- _Dataset rows_:
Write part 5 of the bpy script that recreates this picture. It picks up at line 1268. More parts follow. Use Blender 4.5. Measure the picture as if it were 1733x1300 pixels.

* * *

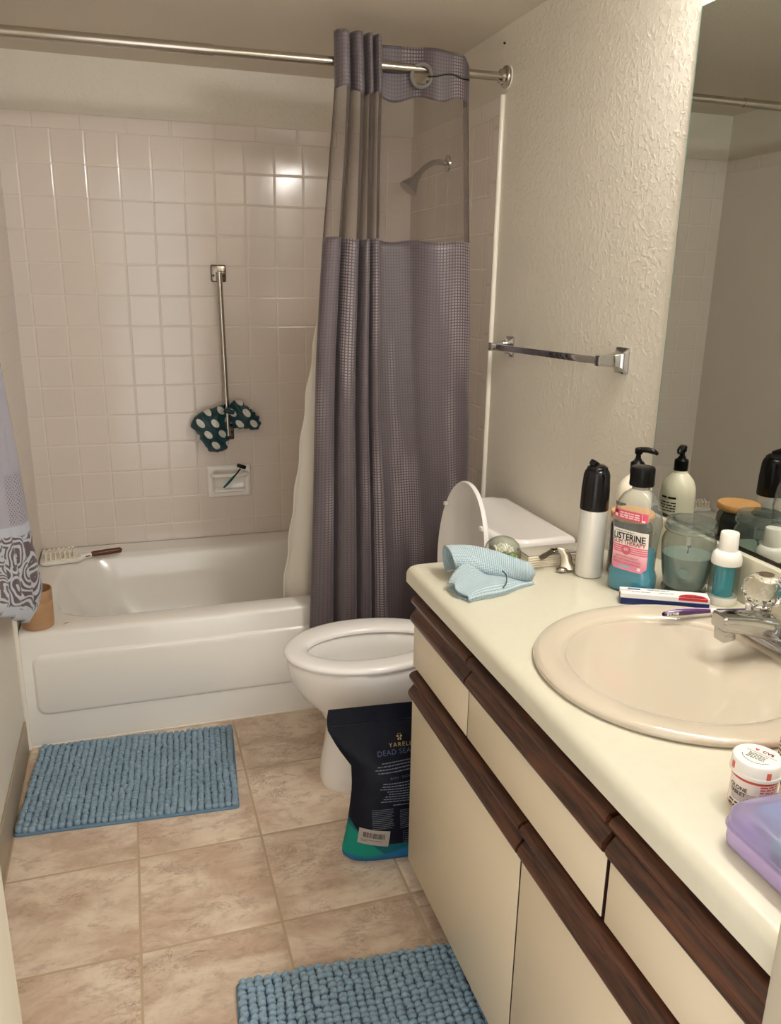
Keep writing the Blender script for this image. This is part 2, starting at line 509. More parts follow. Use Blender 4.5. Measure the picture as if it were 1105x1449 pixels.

...

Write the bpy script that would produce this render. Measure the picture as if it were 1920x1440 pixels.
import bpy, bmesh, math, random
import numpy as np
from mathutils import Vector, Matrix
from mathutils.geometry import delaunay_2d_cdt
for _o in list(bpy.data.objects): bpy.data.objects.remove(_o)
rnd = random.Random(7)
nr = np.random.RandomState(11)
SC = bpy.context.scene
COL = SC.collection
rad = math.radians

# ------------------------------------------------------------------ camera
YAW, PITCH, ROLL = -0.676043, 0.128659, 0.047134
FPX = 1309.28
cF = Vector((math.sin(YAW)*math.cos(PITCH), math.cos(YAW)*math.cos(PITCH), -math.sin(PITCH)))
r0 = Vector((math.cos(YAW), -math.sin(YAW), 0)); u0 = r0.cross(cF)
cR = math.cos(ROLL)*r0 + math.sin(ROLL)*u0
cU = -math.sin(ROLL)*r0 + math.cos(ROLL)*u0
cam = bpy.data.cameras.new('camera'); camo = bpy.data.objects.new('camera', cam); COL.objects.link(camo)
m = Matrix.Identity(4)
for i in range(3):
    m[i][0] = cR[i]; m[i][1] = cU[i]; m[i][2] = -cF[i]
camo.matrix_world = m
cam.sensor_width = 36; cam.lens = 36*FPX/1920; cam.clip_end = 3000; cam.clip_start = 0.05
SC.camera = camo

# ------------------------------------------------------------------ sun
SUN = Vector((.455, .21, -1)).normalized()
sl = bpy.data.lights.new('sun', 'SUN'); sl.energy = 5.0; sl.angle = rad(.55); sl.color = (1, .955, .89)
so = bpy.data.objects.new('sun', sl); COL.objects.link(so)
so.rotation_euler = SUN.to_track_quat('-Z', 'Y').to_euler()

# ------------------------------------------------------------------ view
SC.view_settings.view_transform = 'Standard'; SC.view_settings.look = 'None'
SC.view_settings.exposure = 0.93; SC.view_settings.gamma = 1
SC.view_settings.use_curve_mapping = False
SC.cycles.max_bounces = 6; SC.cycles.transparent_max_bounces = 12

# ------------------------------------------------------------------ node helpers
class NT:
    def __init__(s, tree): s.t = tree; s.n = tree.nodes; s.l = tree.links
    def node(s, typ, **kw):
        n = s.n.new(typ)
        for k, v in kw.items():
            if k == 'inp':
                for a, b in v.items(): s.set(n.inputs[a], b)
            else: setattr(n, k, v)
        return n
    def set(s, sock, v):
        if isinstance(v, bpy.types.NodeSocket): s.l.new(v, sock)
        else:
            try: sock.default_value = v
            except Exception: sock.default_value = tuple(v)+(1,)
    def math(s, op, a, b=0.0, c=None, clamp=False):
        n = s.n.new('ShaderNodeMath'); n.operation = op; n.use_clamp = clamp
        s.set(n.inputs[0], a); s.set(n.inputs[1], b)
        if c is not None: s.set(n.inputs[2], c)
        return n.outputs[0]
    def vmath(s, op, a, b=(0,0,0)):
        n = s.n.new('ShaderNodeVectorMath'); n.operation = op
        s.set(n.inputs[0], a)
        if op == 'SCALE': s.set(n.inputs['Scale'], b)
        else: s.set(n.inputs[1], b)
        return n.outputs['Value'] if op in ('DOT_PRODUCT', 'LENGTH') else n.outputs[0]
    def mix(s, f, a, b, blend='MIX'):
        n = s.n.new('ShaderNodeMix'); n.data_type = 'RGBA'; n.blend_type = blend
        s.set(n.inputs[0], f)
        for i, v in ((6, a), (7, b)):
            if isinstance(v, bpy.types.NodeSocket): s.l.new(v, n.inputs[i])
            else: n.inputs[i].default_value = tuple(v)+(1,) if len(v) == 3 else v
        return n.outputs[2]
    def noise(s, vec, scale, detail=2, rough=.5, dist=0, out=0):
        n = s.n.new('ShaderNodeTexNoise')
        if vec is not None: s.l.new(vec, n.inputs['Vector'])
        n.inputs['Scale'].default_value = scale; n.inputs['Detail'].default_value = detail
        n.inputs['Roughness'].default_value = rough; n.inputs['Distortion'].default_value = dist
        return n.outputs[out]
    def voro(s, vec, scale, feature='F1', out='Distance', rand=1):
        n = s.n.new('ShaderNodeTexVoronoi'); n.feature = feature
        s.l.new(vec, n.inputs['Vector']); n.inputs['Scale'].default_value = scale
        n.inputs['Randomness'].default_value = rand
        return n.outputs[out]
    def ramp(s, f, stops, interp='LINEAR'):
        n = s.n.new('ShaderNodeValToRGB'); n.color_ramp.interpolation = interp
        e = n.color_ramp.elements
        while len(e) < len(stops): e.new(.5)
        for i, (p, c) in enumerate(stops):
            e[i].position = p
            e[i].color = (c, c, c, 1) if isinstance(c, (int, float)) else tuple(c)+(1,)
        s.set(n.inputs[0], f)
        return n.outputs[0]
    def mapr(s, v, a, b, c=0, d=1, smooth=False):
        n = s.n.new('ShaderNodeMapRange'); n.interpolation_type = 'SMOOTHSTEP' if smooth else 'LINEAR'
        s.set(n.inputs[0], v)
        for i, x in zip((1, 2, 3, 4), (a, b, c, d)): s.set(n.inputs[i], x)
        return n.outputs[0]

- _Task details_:
Take the lines from the line with "Write the bpy" through the line with "rad = math.radians", both ends included, and give them again exactly, with nothing else.

- _Response_:
Write the bpy script that would produce this render. Measure the picture as if it were 1920x1440 pixels.
import bpy, bmesh, math, random
import numpy as np
from mathutils import Vector, Matrix
from mathutils.geometry import delaunay_2d_cdt
for _o in list(bpy.data.objects): bpy.data.objects.remove(_o)
rnd = random.Random(7)
nr = np.random.RandomState(11)
SC = bpy.context.scene
COL = SC.collection
rad = math.radians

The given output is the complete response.